As soon as the ear heard these things, it blessed me, and when the eye saw them, it bore witness to me, for I rescued the poor who cried out for help, and the orphan who had no one to assist him; the blessing of the dying man descended on me, and I made the widow’s heart rejoice; I put on righteousness and it clothed me, my just dealing was like a robe and a turban; I was eyes for the blind and feet for the lame; I was a father to the needy, and I investigated the case of the person I did not know; I broke the fangs of the wicked, and made him drop his prey from his teeth. (Job 29:11-17)

Job saw himself as the champion of the down and out. It was for this reason that he was so revered at the gate. The opening line, "as soon as the ear heard these things" refers to the sudden silence of the young, old, and chief men when Job took his seat in the gate.

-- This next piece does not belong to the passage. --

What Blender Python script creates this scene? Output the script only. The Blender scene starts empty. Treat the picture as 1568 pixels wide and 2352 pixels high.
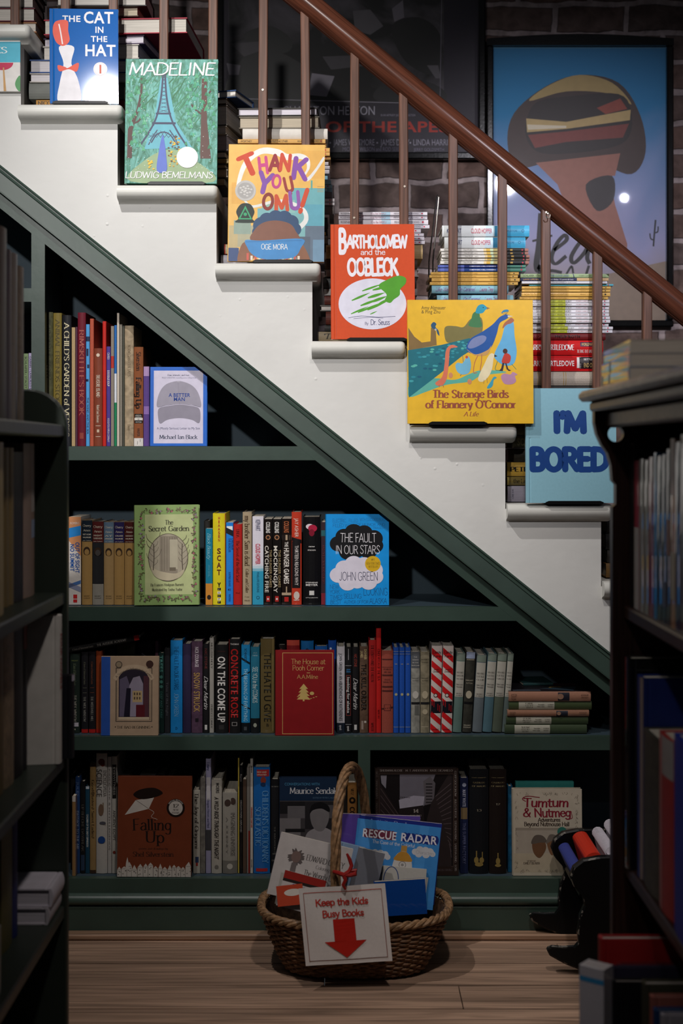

Then I thought, ‘I will die in my own home, my days as numerous as the grains of sand. My roots reach the water, and the dew lies on my branches all night long. My glory will always be fresh in me, and my bow ever new in my hand.’ (Job 29:18-20)

But here Job lets us know that he expected payment for his good works. His righteousness was what secured his home, gave him length of days, and made "his glory" always fresh. A curious flaw has finally surfaced and Job's next remarks amplify it:

People listened to me and waited silently; they kept silent for my advice. After I had spoken, they did not respond; my words fell on them drop by drop. They waited for me as people wait for the rain, and they opened their mouths as for the spring rains. If I smiled at them, they hardly believed it; and they did not cause the light of my face to darken. I chose the way for them and sat as their chief; I lived like a king among his troops; I was like one who comforts mourners. (Job 29:21-25)

Job considered himself to be the center around which his community revolved. Look at the descriptions Job uses to describe his importance. People waited for him as they would for rain? And what kind of attitude must Job have had for him to say about himself, "If I smiled at them, they hardly believed it?" Are these not the words of someone who thinks overly highly of himself? Job relishes the attention of his fans. Although in the beginning he speaks of God's presence and friendship, what we read here is what he misses the most. Indeed, it might be that God was just one more being in orbit around Job.

It is no accident that these revelations come after the treatise on wisdom. Before then, we the readers had been caught up in the argument about Job's losses. On this side of the treatise, we know to seek wisdom for living. Now the author can let Job reveal a subtle flaw. Job was upright, feared God, and turned away from evil. Nothing has changed here. Job served and protected his community. Job was a good man. In this sense, no one could point a finger and accuse Job of any sinful or wicked action.

But all these good things were setting Job up for failure. Job 29 gives us a window into the Job that the Lord saw. Job's last speech will develop this further. Then will come the very interesting speeches of Elihu and the Lord Himself.